Enfin, peut-être aurait-il été nécessaire de revenir aux priorités de financements de l'économie, devenues, dans les banques, quelque peu secondaires par rapport aux opérations de marché.
Le troisième champ d'évolution - le plus important d'ailleurs - touche le cadre réglementaire, cité par Gérard Rameix ; il est lié à des lois et à des règlements ; il a complètement modifié le domaine dans lequel nous oeuvrons et les paramètres d'exercice de nos métiers.
Les premiers paramètres concernent les exigences prudentielles. Pour prendre le même niveau de risques, il faut deux fois plus de capital qu'auparavant ; un financement d'une certaine maturité doit aujourd'hui être cinq fois plus long qu'auparavant. Par ailleurs, lorsqu'on dispose de fonds propres, le ratio de levier impose de prendre moins de risques nominaux.
Tout ceci a modifié la façon de faire : le couple rentabilité-risque a baissé. On prend moins de risques parce qu'on a davantage de fonds propres en face. L'activité est donc forcément moins rentable, mais le modèle est plus stable.

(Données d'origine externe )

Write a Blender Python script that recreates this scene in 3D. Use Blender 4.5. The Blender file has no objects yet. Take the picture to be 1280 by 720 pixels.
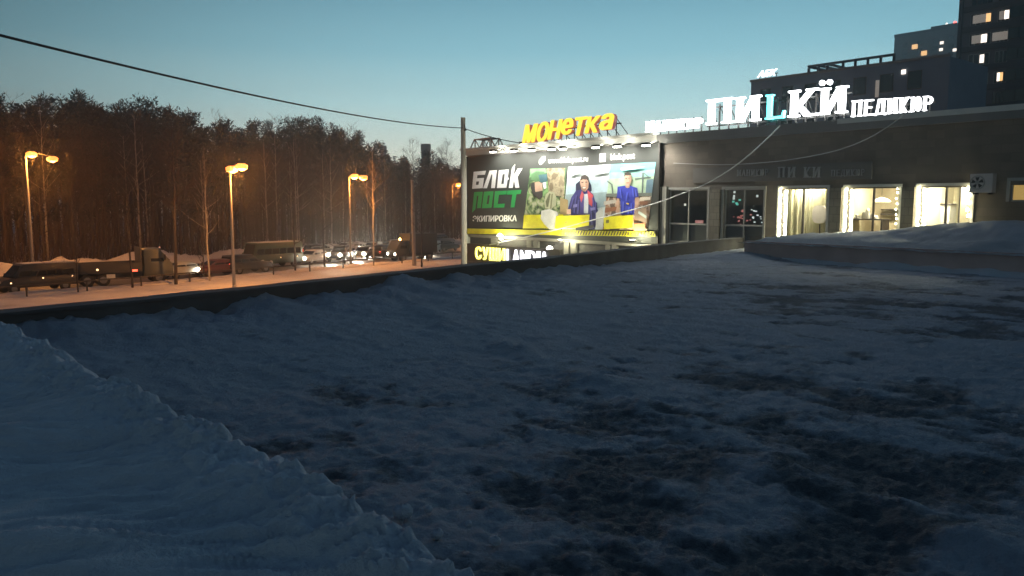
import bpy, math, random
import numpy as np
from mathutils import Vector, Matrix

random.seed(11)
rng = np.random.default_rng(5)
R = math.radians
scene = bpy.context.scene
C = scene.collection

# ------------------------------------------------------------------ camera, sky, sun, exposure
CZ, PITCH, FPX = 6.5, 6.3, 980.0
cam_d = bpy.data.cameras.new('camera')
cam_d.sensor_width = 36.0
cam_d.lens = FPX / 1280 * 36.0
cam_d.clip_start, cam_d.clip_end = 0.1, 3000
cam = bpy.data.objects.new('camera', cam_d)
cam.location = (0, 0, CZ)
cam.rotation_euler = (R(90 - PITCH), 0, 0)
C.objects.link(cam)
scene.camera = cam

SUN_EL, SUN_AZ = -3.5, -6.0           # just set, ahead and a little left
world = bpy.data.worlds.new('World')
scene.world = world
world.use_nodes = True
wn, wl = world.node_tree.nodes, world.node_tree.links
wn.clear()


def wnode(t, **kw):
    n = wn.new(t)
    for k, v in kw.items():
        setattr(n, k, v)
    return n


sky = wnode('ShaderNodeTexSky', sky_type='NISHITA', sun_disc=False,
            sun_elevation=R(SUN_EL), sun_rotation=R(SUN_AZ))
geo = wnode('ShaderNodeTexCoord')
sep = wnode('ShaderNodeSeparateXYZ')
wl.new(geo.outputs['Generated'], sep.inputs[0])
ramp = wnode('ShaderNodeValToRGB')      # twilight colour by height above the horizon
cr = ramp.color_ramp
STOPS = [(0.0, (1.05, .92, .70)), (0.06, (1.1, 1.2, 1.02)), (0.12, (.70, 1.12, 1.16)), (0.18, (.345, .73, .86)),
         (0.26, (.155, .40, .53)), (0.42, (.115, .235, .37)), (0.7, (.072, .146, .270)), (1.0, (.056, .115, .225))]
cr.elements[0].position, cr.elements[0].color = STOPS[0][0], STOPS[0][1] + (1,)
cr.elements[1].position, cr.elements[1].color = STOPS[-1][0], STOPS[-1][1] + (1,)
for p_, c_ in STOPS[1:-1]:
    e_ = cr.elements.new(p_)
    e_.color = c_ + (1,)
wl.new(sep.outputs['Z'], ramp.inputs[0])
# brighter towards the place where the sun went down, dark behind
glow = wnode('ShaderNodeVectorMath', operation='DOT_PRODUCT')
wl.new(geo.outputs['Generated'], glow.inputs[0])
glow.inputs[1].default_value = (math.sin(R(20)), math.cos(R(20)), 0)
gm = wnode('ShaderNodeMapRange', interpolation_type='SMOOTHSTEP')
for i, v in ((1, 0.41), (2, 1.0), (3, 0.26), (4, 1.0)):
    gm.inputs[i].default_value = v
wl.new(glow.outputs['Value'], gm.inputs[0])
mul = wnode('ShaderNodeVectorMath', operation='SCALE')
wl.new(ramp.outputs[0], mul.inputs[0])
wl.new(gm.outputs[0], mul.inputs['Scale'])
nis = wnode('ShaderNodeVectorMath', operation='SCALE')
wl.new(sky.outputs[0], nis.inputs[0])
nis.inputs['Scale'].default_value = 0.05
add = wnode('ShaderNodeVectorMath', operation='ADD')
wl.new(mul.outputs[0], add.inputs[0])
wl.new(nis.outputs[0], add.inputs[1])
bg = wnode('ShaderNodeBackground')
wl.new(add.outputs[0], bg.inputs[0])
bg.inputs[1].default_value = 1.0
wo = wnode('ShaderNodeOutputWorld')
wl.new(bg.outputs[0], wo.inputs[0])

sun_d = bpy.data.lights.new('dusk_sun', 'SUN')      # the last light from the horizon
sun_d.energy, sun_d.angle, sun_d.color = 0.012, R(25), (1.0, .92, .84)
sun = bpy.data.objects.new('dusk_sun', sun_d)
sun.rotation_euler = (R(90 - 8), 0, R(180 + 6))
C.objects.link(sun)

scene.view_settings.view_transform = 'Standard'
scene.view_settings.look = 'None'
scene.view_settings.exposure = 0.0
scene.view_settings.gamma = 1.0
scene.render.engine = 'CYCLES'
scene.cycles.use_denoising = True
scene.cycles.max_bounces = 5
scene.cycles.sample_clamp_indirect = 3.0
scene.cycles.use_light_tree = True

# ------------------------------------------------------------------ helpers
_cp, _sp = math.cos(R(PITCH)), math.sin(R(PITCH))


def ray(u, v):
    """direction through photo pixel (u, v) of 1280 x 720"""
    x, y = (u - 640) / FPX, -(v - 360) / FPX
    return Vector((x, y * _sp + _cp, y * _cp - _sp))


def at_z(u, v, z=0.0):
    d = ray(u, v)
    t = (z - CZ) / d.z
    return Vector((0, 0, CZ)) + d * t


def at_y(u, v, y):
    d = ray(u, v)
    return Vector((0, 0, CZ)) + d * (y / d.y)


class MB:
    """collects faces for ONE mesh"""

    def __init__(s):
        s.v, s.f = [], []

    def box(s, x0, x1, y0, y1, z0, z1):
        n = len(s.v)
        s.v += [(x0, y0, z0), (x1, y0, z0), (x1, y1, z0), (x0, y1, z0), (x0, y0, z1), (x1, y0, z1), (x1, y1, z1), (x0, y1, z1)]
        s.f += [[n + i for i in q] for q in ((0, 3, 2, 1), (4, 5, 6, 7), (0, 1, 5, 4), (1, 2, 6, 5), (2, 3, 7, 6), (3, 0, 4, 7))]
        return s

    def tube(s, pts, rad, n=6, cap=True):
        pts = [Vector(p) for p in pts]
        if not hasattr(rad, '__len__'):
            rad = [rad] * len(pts)
        base = len(s.v)
        up0 = None
        for i, p in enumerate(pts):
            t = (pts[min(i + 1, len(pts) - 1)] - pts[max(i - 1, 0)]).normalized()
            a = up0 if up0 is not None else (Vector((1, 0, 0)) if abs(t.x) < .8 else Vector((0, 1, 0)))
            a = (a - t * a.dot(t)).normalized()
            up0 = a
            b = t.cross(a)
            for k in range(n):
                w = 2 * math.pi * k / n
                s.v.append(tuple(p + (a * math.cos(w) + b * math.sin(w)) * rad[i]))
        for i in range(len(pts) - 1):
            for k in range(n):
                k2 = (k + 1) % n
                s.f.append([base + i * n + k, base + i * n + k2, base + (i + 1) * n + k2, base + (i + 1) * n + k])
        if cap and n > 2:
            s.f.append([base + k for k in reversed(range(n))])
            s.f.append([base + (len(pts) - 1) * n + k for k in range(n)])
        return s

    def lathe(s, prof, c=(0, 0, 0), axis='z', n=12):
        """prof: (radius, offset along axis)"""
        base = len(s.v)
        for r, h in prof:
            for k in range(n):
                w = 2 * math.pi * k / n
                a, b = r * math.cos(w), r * math.sin(w)
                p = {'z': (a, b, h), 'y': (a, h, b), 'x': (h, a, b)}[axis]
                s.v.append((c[0] + p[0], c[1] + p[1], c[2] + p[2]))
        for i in range(len(prof) - 1):
            for k in range(n):
                k2 = (k + 1) % n
                s.f.append([base + i * n + k, base + i * n + k2, base + (i + 1) * n + k2, base + (i + 1) * n + k])
        s.f.append([base + k for k in reversed(range(n))])
        s.f.append([base + (len(prof) - 1) * n + k for k in range(n)])
        return s

    def poly(s, pts):
        n = len(s.v)
        s.v += [tuple(p) for p in pts]
        s.f.append(list(range(n, n + len(pts))))
        return s

    def prism(s, pts, off):
        """extrude a polygon of 3-D points by the vector off"""
        n, m = len(s.v), len(pts)
        s.v += [tuple(p) for p in pts] + [tuple(Vector(p) + Vector(off)) for p in pts]
        s.f.append([n + i for i in range(m)])
        s.f.append([n + m + i for i in reversed(range(m))])
        for i in range(m):
            j = (i + 1) % m
            s.f.append([n + i, n + m + i, n + m + j, n + j])
        return s


def link_mesh(name, verts, faces, m=None, parent=None, smooth=False, fix=True):
    me = bpy.data.meshes.new(name)
    me.from_pydata(verts, [], faces)
    if smooth:
        me.polygons.foreach_set('use_smooth', [True] * len(me.polygons))
    if m:
        me.materials.append(m)
    me.update()
    o = bpy.data.objects.new(name, me)
    C.objects.link(o)
    if parent:
        o.parent = parent
    return o


def obj(name, mb, m=None, parent=None, smooth=False):
    return link_mesh(name, mb.v, mb.f, m, parent, smooth)


def tag(o, label, cat=None, group=None, kind=None):
    if label:
        o['label'] = label
    if cat:
        o['category'] = cat
    if group:
        o['group'] = group
    if kind:
        o['kind'] = kind
    return o


def struct(o, label=None):
    o['kind'] = 'structure'
    if label:
        o['label'] = label
    return o


def empty(name, loc=(0, 0, 0), rz=0.0, label=None, cat=None, group=None):
    o = bpy.data.objects.new(name, None)
    o.empty_display_size = .3
    o.location = loc
    o.rotation_euler = (0, 0, rz)
    C.objects.link(o)
    return tag(o, label, cat, group)


def copy_tree(o, parent=None):
    c = o.copy()
    C.objects.link(c)
    if parent is not None:
        c.parent = parent
    for ch in list(o.children):
        copy_tree(ch, c)
    return c


# ------------------------------------------------------------------ materials
def mat(name, col, rough=.7, metal=0.0, var=.25, scale=3.0, bump=0.0, bscale=20.0, spec=None, trans=0.0):
    m = bpy.data.materials.new(name)
    m.use_nodes = True
    n, l = m.node_tree.nodes, m.node_tree.links
    b = n['Principled BSDF']
    b.inputs['Roughness'].default_value = rough
    b.inputs['Metallic'].default_value = metal
    if spec is not None:
        b.inputs['Specular IOR Level'].default_value = spec
    tc = n.new('ShaderNodeTexCoord')
    nz = n.new('ShaderNodeTexNoise')
    nz.inputs['Scale'].default_value = scale
    nz.inputs['Detail'].default_value = 5
    l.new(tc.outputs['Object'], nz.inputs['Vector'])
    mx = n.new('ShaderNodeMix')
    mx.data_type = 'RGBA'
    mx.inputs[6].default_value = tuple(c * (1 - var) for c in col) + (1,)
    mx.inputs[7].default_value = tuple(min(1, c * (1 + var)) for c in col) + (1,)
    l.new(nz.outputs['Fac'], mx.inputs[0])
    l.new(mx.outputs[2], b.inputs['Base Color'])
    if bump:
        n2 = n.new('ShaderNodeTexNoise')
        n2.inputs['Scale'].default_value = bscale
        n2.inputs['Detail'].default_value = 6
        l.new(tc.outputs['Object'], n2.inputs['Vector'])
        bp = n.new('ShaderNodeBump')
        bp.inputs['Strength'].default_value = bump
        l.new(n2.outputs['Fac'], bp.inputs['Height'])
        l.new(bp.outputs[0], b.inputs['Normal'])
    return m


def emit(name, col, strength, base=(.8, .8, .8)):
    m = bpy.data.materials.new(name)
    m.use_nodes = True
    b = m.node_tree.nodes['Principled BSDF']
    b.inputs['Base Color'].default_value = base + (1,)
    b.inputs['Emission Color'].default_value = col + (1,)
    b.inputs['Emission Strength'].default_value = strength
    return m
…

La réglementation nous a forcés à mener tout un travail sur la résolution bancaire. Ainsi, si une banque n'est plus capable d'assurer sa solvabilité, elle doit être gérée de manière organisée, et l'on ne peut plus dire qu'elle ne peut jamais faire défaut du fait des effets systémiques trop importants que cela entraîne. Ceci a donné lieu à un énorme travail sur les stress tests. Toutes les banques ont dû adopter une culture à plus long terme, afin de gérer leur extinction de manière ordonnée. En matière de structuration des banques, on est encore dans le flou, surtout pour un groupe comme le nôtre, les réglementations étant différentes selon les zones géographiques et pas toujours achevées.
Enfin, le mécanisme de surveillance unique (MSU) fait que les banques ayant, en zone euro, le même superviseur en la personne de la BCE, l'homogénéité va changer les comportements. La tentation de prendre des risques différents sera donc plus faible.
En conséquence, il en résulte un coût d'intermédiation bancaire forcément plus élevé. Nos matières premières sont les fonds propres et les liquidités. S'il faut plus de fonds propres et de liquidités longues pour le même crédit, ceci coûte plus cher à l'emprunteur. Ceci est partiellement compensé par le fait que, l'activité étant moins risquée, elle est moins chère - mais cela ne compense qu'une petite partie de ce coût supplémentaire.
Ce métier doit par ailleurs travailler avec des rentabilités plus faibles. Les grandes banques l'ont déjà dit à leurs actionnaires. Les attentes du secteur bancaire en la matière ont toutes été revues à la baisse. Auparavant, le chiffre de retour sur fonds propres était de 15 % ; aujourd'hui, tout le monde vise environ 12 %.